Art 8 –RETENTION OF TITLE. As long as the supplier has not received the balance of payments for goods supplied, the property of the object of the supply is always recognized as property of the supplier and it cannot be transferred to the Costumer, and the supplier has the right to claim his property any time, even through the direct withdraw from the Customer: the Customer has the right to use the products, as the depositary, during the execution of his business, taking the blame of his responsibilities, steel observing these rules.

Art 9 - PRIVILEGE. The supplier has the right to transcribe, without prejudice of the reservation of proprietary rights, the privilege on the object of the supply.

Art 10 –INDUSTRIAL PROPERTY. The supplier reserves himself the right to change at any time the details of his products, unless these details have been written defined. The supplier reserves himself the right to any patent, model, brand and / or the copyright concerning the sold products and the Costumers acquires only the right to use the products, and the sale does not involve the transferring of license or any other right reserved to the supplier.

Art 11 - JURISDICTION. Any dispute arose from this Act will be defined in front of the Court of Bologna and / or Section office in Imola, and only the Italian law is applicable.

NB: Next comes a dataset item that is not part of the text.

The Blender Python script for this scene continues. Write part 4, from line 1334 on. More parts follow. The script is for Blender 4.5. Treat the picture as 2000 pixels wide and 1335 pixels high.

Art 12 - PERSONAL DATA. Referring to the D. lgs. 196/03 it is guaranteed that the treatment of personal data and fiscal data of natural persons and legal entities takes place in the respect of their rights, of their freedoms and dignity. The Customer’s name will be included in the archives in order to fulfill with the necessary administrative and accounting requirements. The customer agrees, therefore, the using of his personal data.